_Dataset extract_:
• • • •
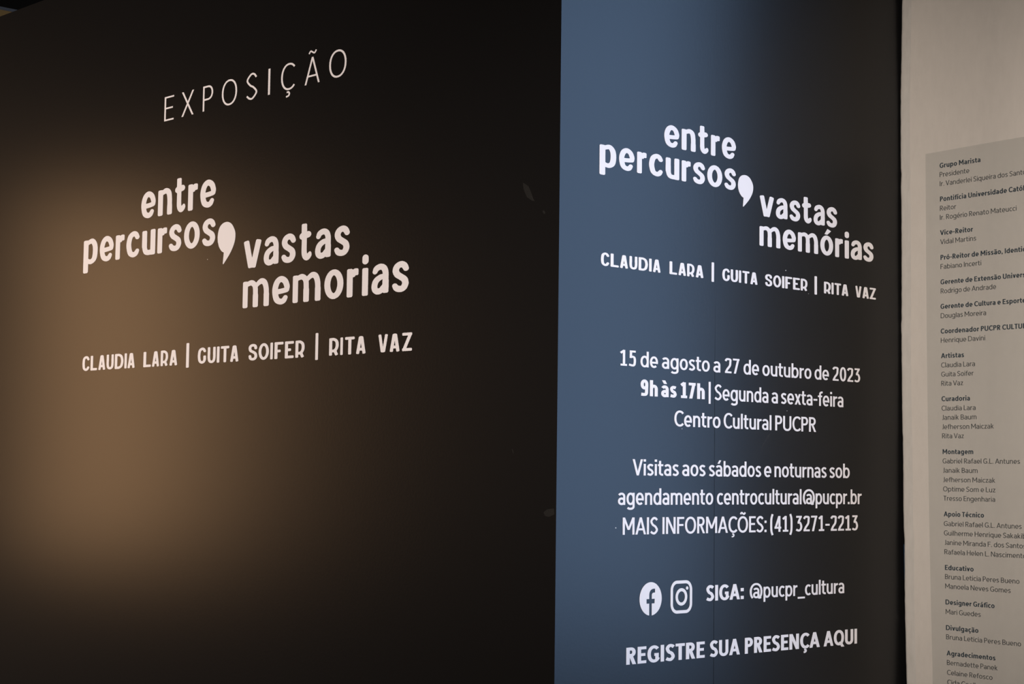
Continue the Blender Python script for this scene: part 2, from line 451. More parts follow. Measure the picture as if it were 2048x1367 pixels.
def cdt_union(quads):
    vs, fs = [], []
    for q in quads:
        a = sum(q[i][0]*q[(i+1) % len(q)][1]-q[(i+1) % len(q)][0]*q[i][1] for i in range(len(q)))
        if abs(a) < 1e-7: continue
        if a < 0: q = q[::-1]
        k = len(vs); vs += [Vector((x, y)) for x, y in q]; fs.append(list(range(k, k+len(q))))
    ov, oe, of, _, _, _ = delaunay_2d_cdt(vs, [], fs, 0, 1e-5)
    Q = [[(vs[i].x, vs[i].y) for i in f] for f in fs]
    def inside(p, q):
        c = False
        for i in range(len(q)):
            (ax, ay), (bx, by) = q[i], q[(i+1) % len(q)]
            if (ay > p[1]) != (by > p[1]) and p[0] < (bx-ax)*(p[1]-ay)/(by-ay)+ax: c = not c
        return c
    tris = []
    for f in of:
        c = (sum(ov[i].x for i in f)/3, sum(ov[i].y for i in f)/3)
        if any(inside(c, q) for q in Q): tris.append(tuple(f))
    cnt = {}
    for f in tris:
        for i in range(len(f)):
            a, b = f[i], f[(i+1) % len(f)]
            cnt[(a, b)] = 1
    bd = [(a, b) for (a, b) in cnt if (b, a) not in cnt]
    return [(v.x, v.y) for v in ov], tris, bd

SANS = {}
def sans_glyph(ch, t):
    if (ch, t) not in SANS:
        q, w, l, r = sans(ch, t)
        SANS[(ch, t)] = (cdt_union(q), w, l, r)
    return SANS[(ch, t)]

# ---- B: rounded lettering from capsule chains melted together on a grid
def sdf_glyph(chains, boxes=(), polys=(), k=.035, res=.021, an=1.0):
    """chains: lists of (x,y,r); boxes: (x0,y0,x1,y1,halfwidth,corner); returns verts,tris,boundary"""
    chains = [[(x, y/an, r) for x, y, r in c] for c in chains]
    boxes = [(a, b/an, c, d/an, e, f) for a, b, c, d, e, f in boxes]
    polys = [[(x, y/an) for x, y in q] for q in polys]
    xs = [c[0]+s*c[2] for ch in chains for c in ch for s in (-1, 1)]+[b[i]+s*b[4] for b in boxes for i in (0, 2) for s in (-1, 1)]+[p[0] for q in polys for p in q]
    yv = [c[1]+s*c[2] for ch in chains for c in ch for s in (-1, 1)]+[b[i]+s*b[4] for b in boxes for i in (1, 3) for s in (-1, 1)]+[p[1] for q in polys for p in q]
    x0, x1, y0, y1 = min(xs)-.06, max(xs)+.06, min(yv)-.06, max(yv)+.06
    gx = np.arange(x0, x1+res, res); gy = np.arange(y0, y1+res, res)
    Xg, Yg = np.meshgrid(gx, gy)
    F = np.full(Xg.shape, 9.0)
    def smin(a, b):
        hh = np.clip(.5+.5*(b-a)/k, 0, 1)
        return b*(1-hh)+a*hh-k*hh*(1-hh)*.5
    for ch in chains:
        G = np.full(Xg.shape, 9.0)
        if len(ch) == 1: G = np.hypot(Xg-ch[0][0], Yg-ch[0][1])-ch[0][2]
        for (ax, ay, ar), (bx, by, br) in zip(ch[:-1], ch[1:]):
            dx, dy = bx-ax, by-ay; L = dx*dx+dy*dy or 1e-9
            tt = np.clip(((Xg-ax)*dx+(Yg-ay)*dy)/L, 0, 1)
            G = np.minimum(G, np.hypot(Xg-ax-tt*dx, Yg-ay-tt*dy)-(ar+(br-ar)*tt))
        F = smin(F, G)
    for (ax, ay, bx, by, hw, cr) in boxes:
        dx, dy = bx-ax, by-ay; L = math.hypot(dx, dy) or 1e-9; dx /= L; dy /= L
        mx, my = (ax+bx)/2, (ay+by)/2
        px = np.abs((Xg-mx)*dx+(Yg-my)*dy)-(L/2-cr); py = np.abs(-(Xg-mx)*dy+(Yg-my)*dx)-(hw-cr)
        G = np.hypot(np.maximum(px, 0), np.maximum(py, 0))+np.minimum(np.maximum(px, py), 0)-cr
        F = smin(F, G)
    for q in polys:
        P = np.array(q); dist = np.full(Xg.shape, 9.0); ins = np.zeros(Xg.shape, bool)
        for i in range(len(P)):
            ax, ay = P[i]; bx, by = P[(i+1) % len(P)]
            dx, dy = bx-ax, by-ay; L = dx*dx+dy*dy or 1e-9
            tt = np.clip(((Xg-ax)*dx+(Yg-ay)*dy)/L, 0, 1)
            dist = np.minimum(dist, np.hypot(Xg-ax-tt*dx, Yg-ay-tt*dy))
            if by != ay:
                c = ((ay > Yg) != (by > Yg)) & (Xg < (bx-ax)*(Yg-ay)/(by-ay)+ax)
                ins ^= c
        F = smin(F, np.where(ins, -dist, dist))
    # marching squares, inside = F<0 ; segments keep the inside on their left
    seg = {}
    def ek(i, j, e):
        return {0: ('h', i, j), 1: ('v', i+1, j), 2: ('h', i, j+1), 3: ('v', i, j)}[e]
    def pos(key):
        kd, i, j = key
        if kd == 'h':
            a, b = F[j, i], F[j, i+1]; t = a/(a-b); return (gx[i]+t*res, gy[j])
        a, b = F[j, i], F[j+1, i]; t = a/(a-b); return (gx[i], gy[j]+t*res)
    TB = {1: [(0, 3)], 2: [(1, 0)], 3: [(1, 3)], 4: [(2, 1)], 5: [(0, 3), (2, 1)], 6: [(2, 0)], 7: [(2, 3)], 8: [(3, 2)], 9: [(0, 2)],
          10: [(1, 0), (3, 2)], 11: [(1, 2)], 12: [(3, 1)], 13: [(0, 1)], 14: [(3, 0)]}
    I = (F < 0).astype(int)
    C = I[:-1, :-1]+2*I[:-1, 1:]+4*I[1:, 1:]+8*I[1:, :-1]
    for j, i in zip(*np.nonzero((C > 0) & (C < 15))):
        for a, b in TB[int(C[j, i])]: seg[ek(i, j, a)] = ek(i, j, b)
    loops = []
    while seg:
        s0 = next(iter(seg)); lp = [s0]; c = seg.pop(s0)
        while c != s0 and c in seg: lp.append(c); c = seg.pop(c)
        pts = [pos(q) for q in lp]
        def rdp(p, e):
            if len(p) < 3: return p
            a, b = np.array(p[0]), np.array(p[-1]); d = b-a; L = np.hypot(*d) or 1e-9
            ds = [abs(d[0]*(q[1]-a[1])-d[1]*(q[0]-a[0]))/L if L > 1e-6 else math.hypot(q[0]-a[0], q[1]-a[1]) for q in p]
            m = int(np.argmax(ds))
            if ds[m] < e: return [p[0], p[-1]]
            return rdp(p[:m+1], e)[:-1]+rdp(p[m:], e)
        m = len(pts)//2
        pts = rdp(pts[:m+1], .0016)[:-1]+rdp(pts[m:]+[pts[0]], .0016)[:-1]
        pts = [(x, y*an) for x, y in pts]
        if len(pts) > 4: loops.append(pts)
    verts = [p for lp in loops for p in lp]
    sgn = lambda lp: sum(lp[i][0]*lp[(i+1) % len(lp)][1]-lp[(i+1) % len(lp)][0]*lp[i][1] for i in range(len(lp)))
    off, c0 = [], 0
    for lp in loops: off.append(c0); c0 += len(lp)
    s0 = math.copysign(1, sgn(max(loops, key=lambda lp: abs(sgn(lp)))))
    bb = lambda lp: (min(p[0] for p in lp), max(p[0] for p in lp), min(p[1] for p in lp), max(p[1] for p in lp))
    tri = []
    for a, lp in enumerate(loops):
        if sgn(lp)*s0 < 0: continue
        A = bb(lp)
        grp = [a]+[b for b, l2 in enumerate(loops) if sgn(l2)*s0 < 0 and bb(l2)[0] > A[0] and bb(l2)[1] < A[1] and bb(l2)[2] > A[2] and bb(l2)[3] < A[3]]
        ids = [off[g]+i for g in grp for i in range(len(loops[g]))]
        tri += [tuple(ids[i] for i in f) for f in tessellate_polygon([[Vector((x, y, 0)) for x, y in loops[g]] for g in grp])]
    tris = []
    for f in tri:
        a = [verts[i] for i in f]
        ar = (a[1][0]-a[0][0])*(a[2][1]-a[0][1])-(a[2][0]-a[0][0])*(a[1][1]-a[0][1])
        if abs(ar) > 1e-10: tris.append(tuple(f) if ar > 0 else tuple(f[::-1]))
    bd = []; k0 = 0
    for lp in loops:
        n = len(lp)
        ar = sum(lp[i][0]*lp[(i+1) % n][1]-lp[(i+1) % n][0]*lp[i][1] for i in range(n))
        for i in range(n): bd.append((k0+i, k0+(i+1) % n))
        k0 += n
    # make sure the sides face outwards whatever the tracing direction was
    big = max(loops, key=lambda lp: (max(p[0] for p in lp)-min(p[0] for p in lp)))
    ar = sum(big[i][0]*big[(i+1) % len(big)][1]-big[(i+1) % len(big)][0]*big[i][1] for i in range(len(big)))
    if ar < 0: bd = [(b, a) for a, b in bd]
    return verts, tris, bd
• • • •
_Exercise requirements_: Find how many lines in the listing hold "from", and reply with that number only.

_Exercise output_: 2